▶ **SHORT PROBLEM**
Restate the full set of records exactly, without adding or dropping a word.

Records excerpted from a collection
┌──
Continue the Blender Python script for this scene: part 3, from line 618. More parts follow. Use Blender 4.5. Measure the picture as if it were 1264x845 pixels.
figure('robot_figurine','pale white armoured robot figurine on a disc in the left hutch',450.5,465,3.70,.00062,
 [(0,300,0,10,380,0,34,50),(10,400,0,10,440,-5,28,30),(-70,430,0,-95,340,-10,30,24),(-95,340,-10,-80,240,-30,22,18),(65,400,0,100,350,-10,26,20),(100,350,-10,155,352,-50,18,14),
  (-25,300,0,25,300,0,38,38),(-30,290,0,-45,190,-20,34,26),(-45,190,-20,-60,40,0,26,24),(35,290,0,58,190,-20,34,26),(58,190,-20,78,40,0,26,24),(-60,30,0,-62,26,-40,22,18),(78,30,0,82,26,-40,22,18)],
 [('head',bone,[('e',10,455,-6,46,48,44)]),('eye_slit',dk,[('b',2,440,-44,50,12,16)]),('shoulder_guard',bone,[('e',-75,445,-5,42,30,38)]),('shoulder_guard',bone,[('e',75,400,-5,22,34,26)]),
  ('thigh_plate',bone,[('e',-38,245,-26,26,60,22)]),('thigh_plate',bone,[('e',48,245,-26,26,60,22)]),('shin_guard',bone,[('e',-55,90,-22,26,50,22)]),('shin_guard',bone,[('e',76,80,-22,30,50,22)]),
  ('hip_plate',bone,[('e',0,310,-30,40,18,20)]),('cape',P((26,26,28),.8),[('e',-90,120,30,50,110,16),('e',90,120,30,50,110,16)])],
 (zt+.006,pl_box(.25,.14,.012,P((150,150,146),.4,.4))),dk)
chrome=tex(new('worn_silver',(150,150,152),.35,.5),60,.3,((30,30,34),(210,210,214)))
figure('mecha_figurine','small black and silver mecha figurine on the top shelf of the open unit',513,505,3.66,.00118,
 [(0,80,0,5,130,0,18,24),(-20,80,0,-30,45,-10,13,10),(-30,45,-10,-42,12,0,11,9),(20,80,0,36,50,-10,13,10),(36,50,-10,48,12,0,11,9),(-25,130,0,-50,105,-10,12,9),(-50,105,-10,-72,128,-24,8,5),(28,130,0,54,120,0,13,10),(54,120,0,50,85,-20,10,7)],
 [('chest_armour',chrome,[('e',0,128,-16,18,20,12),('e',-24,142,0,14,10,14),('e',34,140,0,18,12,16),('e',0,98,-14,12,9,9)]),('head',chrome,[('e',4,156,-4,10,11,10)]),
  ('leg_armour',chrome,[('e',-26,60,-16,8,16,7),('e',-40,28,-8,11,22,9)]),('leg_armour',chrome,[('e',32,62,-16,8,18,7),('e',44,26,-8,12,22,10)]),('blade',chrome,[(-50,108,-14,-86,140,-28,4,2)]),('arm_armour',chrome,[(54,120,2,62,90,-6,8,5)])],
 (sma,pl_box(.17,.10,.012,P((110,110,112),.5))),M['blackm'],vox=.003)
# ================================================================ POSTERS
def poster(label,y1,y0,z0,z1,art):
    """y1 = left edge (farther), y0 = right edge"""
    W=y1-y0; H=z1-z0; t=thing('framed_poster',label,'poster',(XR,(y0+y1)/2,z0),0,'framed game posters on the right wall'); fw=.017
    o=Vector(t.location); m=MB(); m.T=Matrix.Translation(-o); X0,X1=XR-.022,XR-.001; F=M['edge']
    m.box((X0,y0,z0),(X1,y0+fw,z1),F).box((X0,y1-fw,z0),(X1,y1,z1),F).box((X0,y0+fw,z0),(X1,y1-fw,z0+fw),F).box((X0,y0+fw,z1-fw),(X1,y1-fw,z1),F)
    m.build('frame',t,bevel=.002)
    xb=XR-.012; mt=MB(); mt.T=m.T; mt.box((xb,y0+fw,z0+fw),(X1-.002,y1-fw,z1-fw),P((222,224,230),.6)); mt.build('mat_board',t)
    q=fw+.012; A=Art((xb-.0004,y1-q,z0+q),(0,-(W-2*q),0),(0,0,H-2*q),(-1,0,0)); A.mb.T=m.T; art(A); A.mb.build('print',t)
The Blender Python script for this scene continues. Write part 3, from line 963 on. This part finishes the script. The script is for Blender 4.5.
└──
▶ **THE COMPLETED TASK**
Continue the Blender Python script for this scene: part 3, from line 618. More parts follow. Use Blender 4.5. Measure the picture as if it were 1264x845 pixels.
figure('robot_figurine','pale white armoured robot figurine on a disc in the left hutch',450.5,465,3.70,.00062,
 [(0,300,0,10,380,0,34,50),(10,400,0,10,440,-5,28,30),(-70,430,0,-95,340,-10,30,24),(-95,340,-10,-80,240,-30,22,18),(65,400,0,100,350,-10,26,20),(100,350,-10,155,352,-50,18,14),
  (-25,300,0,25,300,0,38,38),(-30,290,0,-45,190,-20,34,26),(-45,190,-20,-60,40,0,26,24),(35,290,0,58,190,-20,34,26),(58,190,-20,78,40,0,26,24),(-60,30,0,-62,26,-40,22,18),(78,30,0,82,26,-40,22,18)],
 [('head',bone,[('e',10,455,-6,46,48,44)]),('eye_slit',dk,[('b',2,440,-44,50,12,16)]),('shoulder_guard',bone,[('e',-75,445,-5,42,30,38)]),('shoulder_guard',bone,[('e',75,400,-5,22,34,26)]),
  ('thigh_plate',bone,[('e',-38,245,-26,26,60,22)]),('thigh_plate',bone,[('e',48,245,-26,26,60,22)]),('shin_guard',bone,[('e',-55,90,-22,26,50,22)]),('shin_guard',bone,[('e',76,80,-22,30,50,22)]),
  ('hip_plate',bone,[('e',0,310,-30,40,18,20)]),('cape',P((26,26,28),.8),[('e',-90,120,30,50,110,16),('e',90,120,30,50,110,16)])],
 (zt+.006,pl_box(.25,.14,.012,P((150,150,146),.4,.4))),dk)
chrome=tex(new('worn_silver',(150,150,152),.35,.5),60,.3,((30,30,34),(210,210,214)))
figure('mecha_figurine','small black and silver mecha figurine on the top shelf of the open unit',513,505,3.66,.00118,
 [(0,80,0,5,130,0,18,24),(-20,80,0,-30,45,-10,13,10),(-30,45,-10,-42,12,0,11,9),(20,80,0,36,50,-10,13,10),(36,50,-10,48,12,0,11,9),(-25,130,0,-50,105,-10,12,9),(-50,105,-10,-72,128,-24,8,5),(28,130,0,54,120,0,13,10),(54,120,0,50,85,-20,10,7)],
 [('chest_armour',chrome,[('e',0,128,-16,18,20,12),('e',-24,142,0,14,10,14),('e',34,140,0,18,12,16),('e',0,98,-14,12,9,9)]),('head',chrome,[('e',4,156,-4,10,11,10)]),
  ('leg_armour',chrome,[('e',-26,60,-16,8,16,7),('e',-40,28,-8,11,22,9)]),('leg_armour',chrome,[('e',32,62,-16,8,18,7),('e',44,26,-8,12,22,10)]),('blade',chrome,[(-50,108,-14,-86,140,-28,4,2)]),('arm_armour',chrome,[(54,120,2,62,90,-6,8,5)])],
 (sma,pl_box(.17,.10,.012,P((110,110,112),.5))),M['blackm'],vox=.003)
# ================================================================ POSTERS
def poster(label,y1,y0,z0,z1,art):
    """y1 = left edge (farther), y0 = right edge"""
    W=y1-y0; H=z1-z0; t=thing('framed_poster',label,'poster',(XR,(y0+y1)/2,z0),0,'framed game posters on the right wall'); fw=.017
    o=Vector(t.location); m=MB(); m.T=Matrix.Translation(-o); X0,X1=XR-.022,XR-.001; F=M['edge']
    m.box((X0,y0,z0),(X1,y0+fw,z1),F).box((X0,y1-fw,z0),(X1,y1,z1),F).box((X0,y0+fw,z0),(X1,y1-fw,z0+fw),F).box((X0,y0+fw,z1-fw),(X1,y1-fw,z1),F)
    m.build('frame',t,bevel=.002)
    xb=XR-.012; mt=MB(); mt.T=m.T; mt.box((xb,y0+fw,z0+fw),(X1-.002,y1-fw,z1-fw),P((222,224,230),.6)); mt.build('mat_board',t)
    q=fw+.012; A=Art((xb-.0004,y1-q,z0+q),(0,-(W-2*q),0),(0,0,H-2*q),(-1,0,0)); A.mb.T=m.T; art(A); A.mb.build('print',t)
The Blender Python script for this scene continues. Write part 3, from line 963 on. This part finishes the script. The script is for Blender 4.5.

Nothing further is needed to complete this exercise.